5 observations from Georgia Tech’s loss to No. 17 Miami

Georgia Tech began the second half of its ACC schedule Sunday, hoping for a re-set after its hapless first half. The resemblance was too great to the first nine games for the outcome to be any different.

No. 17 Miami took its turn in giving the Yellow Jackets an early lead before taking control of the game in the second half, handing Tech a 75-68 defeat at McCamish Pavilion. The Jackets played some of their weakest defense of the season. The Hurricanes shot 49.1 percent from the field, the highest for an opponent at McCamish this season.

“To have them shoot 49 percent is a little too high for us to try to be successful,” Tech coach Brian Gregory said.

Tech (12-11 overall, 2-8 ACC) gave up too many slashes to the basket and suffered other malfunctions that produced dunks and other unfettered attempts, handing Miami (18-4, 7-3) more assistance than it required. Hoping to gain some momentum during a three-game homestand, Tech has now dropped the first two legs, a fall-from-ahead loss to Duke Tuesday and Sunday’s defeat to the Hurricanes.

Tech shot 50 percent, just the fourth time in Gregory’s five-season tenure that the Jackets have done that in an ACC game. However, the Jackets sabotaged themselves with 14 turnovers in 65 possessions, an atrocious rate and well above their ACC average of 9.3 per game.

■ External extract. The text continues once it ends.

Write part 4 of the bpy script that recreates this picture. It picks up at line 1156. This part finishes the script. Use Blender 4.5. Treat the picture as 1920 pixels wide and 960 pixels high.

Here are five observations from the game.

1. Uneven offensive play

One possession midway through the second half typified Tech’s often plodding offense. After guard Marcus Georges-Hunt missed two free throws, center Ben Lammers kept the possession alive with a tap-out offensive rebound. It was extended again when Miami guard Sheldon McClellan bailed out Georges-Hunt by fouling him beyond the 3-point arc at the end of the shot clock. With the lifeline, the Jackets went ahead and committed an actual shot-clock violation.

“There were some (turnovers) where our lack of assertiveness with the ball cost us,” Gregory said.

2. Off from the line

The Jackets’ sloppiness with the ball was paired with atypically poor free-throw shooting. Tech shot 9-for-16, with two misses at the front ends of one-and-ones. Tech entered the game shooting 71 percent from the line, on track for the team’s best season rate since the 1994-95 season. However, as seems to be the Jackets’ plight, they found another way to fall short.

“It just comes down to concentration,” said Georges-Hunt, usually a solid free-throw shooter who was 4-for-7 Sunday.

3. Dagger shot

Down 63-60 with just under two minutes to play, Tech had forced Miami into the final seconds of the shot clock when the ball found Hurricanes guard Ja’Quan Newton. With Tech forward Charles Mitchell, in his words, “basically hugging and kissing him,” Newton tossed in a fade-away 3-pointer for a six-point lead that the Jackets could only reduce to four the rest of the way.

“Sometimes you’ve got to be good and then sometimes you’ve got to be lucky,” Miami coach Jim Larranaga said. “In that particular case, he was both.”

4. Not feeding the post

Another example of how Tech’s offense was off-kilter: The Jackets big men — Nick Jacobs, James White, Lammers and Mitchell, who have the team’s four highest field-goal percentages — didn’t score a basket between the 5:24 mark in the first half and the 3:53 mark of the second half. Tech’s guards and wings took 25 of the 28 shots in between, making 11. Tech’s offense typically operates with an inside-out flow, with an objective of getting the ball into the post.

Jacobs made his fourth basket out of six shots at the 7:19 mark of the first half, but took only three shots the rest of the game. Miami’s post defense was a factor, particularly center Tonye Jekiri, but Gregory acknowledged that “we got him the ball a couple times (in the second half) but probably not as much as we need to.”

5. Coming up short again

Tech is now 5-23 in ACC play dating back to last season. Of the 28 games, 22 have been decided by nine points or fewer. The Jackets are 2-20 in those games.

“(Miami) just waited for us to either make some mistakes on offense or for us to have some breakdowns on defense, and just kind of extended the lead,” Gregory said.